Scheduled to begin producing oil and natural gas later this year, the Jack/St. Malo facility will be operated by Chevron and have a capacity of 170,000 barrels of oil per day and 42.5 million standard cubic feet per day of natural gas. The facility will act as a hub for the 43 subsea wells, including pumps and other equipment on the seafloor.

Last year, the 56,000 metric ton hull was transported from the Samsung Heavy Industries yard in Geoje, South Korea, where it was constructed, to the Kiewit yard in Ingleside, Texas onboard the new heavy-lift vessel, Dockwise Vanguard.

Crowley’s Ocean Class Tugs

Ocean Wave. Image (c) Crowley
Ocean Wave. Image (c) Crowley

Crowley’s ocean class tugs are modern ocean towing twin-screw vessels with controllable pitch propellers (CPP) in nozzles, high-lift rudders and more than 147 MT bollard pull. The first two ocean class vessels, Ocean Wave and Ocean Wind, are classed as Dynamic Positioning 1 (DP1) tugboats and are twin-screw, tugs with an overall length of 146 feet, beam of 46 feet, hull depth of 25 feet and design draft of 21 feet. The second two tugs of the class, Ocean Sky and Ocean Sun, are classed as DP2 and are 10 feet longer. All four vessels are capable of rig moves, platform and Floating Production, Storage and Offloading (FPSO) unit tows, emergency response, salvage support and firefighting.

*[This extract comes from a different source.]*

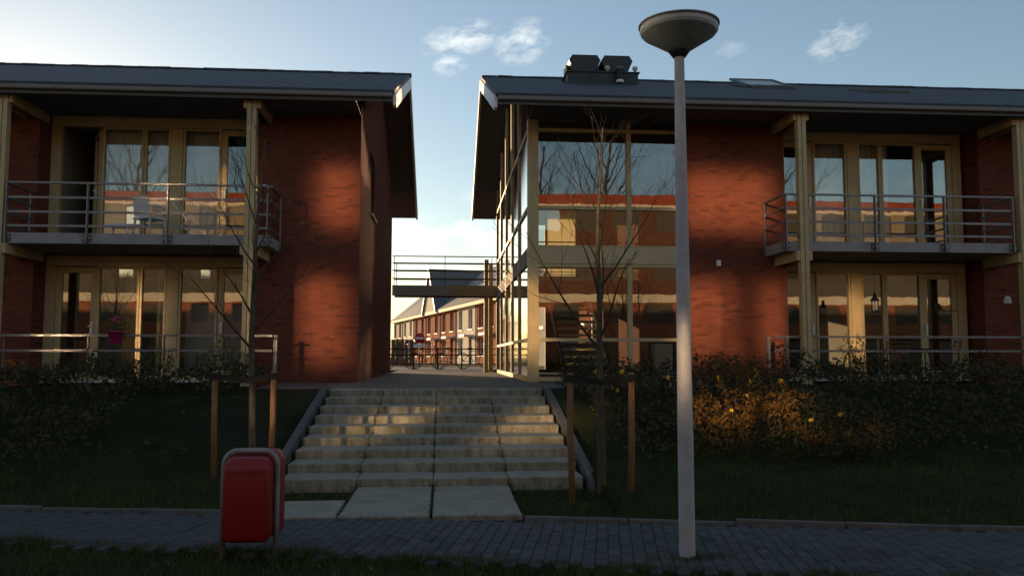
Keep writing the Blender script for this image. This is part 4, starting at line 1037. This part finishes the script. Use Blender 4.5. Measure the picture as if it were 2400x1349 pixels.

“This was another successful pairing of Crowley’s new ocean class tugboats and high-deck strength barges,” said Crowley’s John Ara, vice president, solutions. “Not only was the project completed safely and on time, but it also helps to illustrate the increasing competence and capability of our crew and vessels. We look forward to utilizing these specialized teams and assets in projects in the future.”

Crew Shout-out

Crewmembers involved in the project include Captains Charles Alan Williams, Andrew C. Ashworth, Ted Caffy, Brian Cain, Stuart B. Andrews Jr., Stephen Berschger, Laurence Christie and Ward P. Davis; Chief Mates Darrel Koonce, Dustin Marks, Clyde McNatt, James Hoffman and Scott R. Ellis; Chief Engineers RD Lewis, Charles Pate, Scott Bovee and Edgar C. Henson; Able-Bodied Seamen Terry Laviolette, Ryan Landers, Dave Heindel, Orvin McCoy, Preston Harper, Farrell Bodden, Steven Kendrick, Jonathan Solomon, Corey Hill, Satchel G. Caffy, Ben E. Johnson and Edward J. Rynn; Assistant Engineers Micheal Bibby, Keith Smith, Matthew Hamer, Andralesia Terrell, Richard A. Saunders, James H. Murray, Thomas Murphy and Isaac Levine; Second Mates Travis Cheer, Nate Leachman, Eric A. Eaton, Cecil Wilson and Ray Adams; Third Mate Scott M. Tompkins; Dynamic Positioning Officer John Willson; and Ordinary Seamen and/or Cooks Johnny Godwin, Stephen R. Goletz, Rene Fuentes, Evan Flynn and Glen Williams.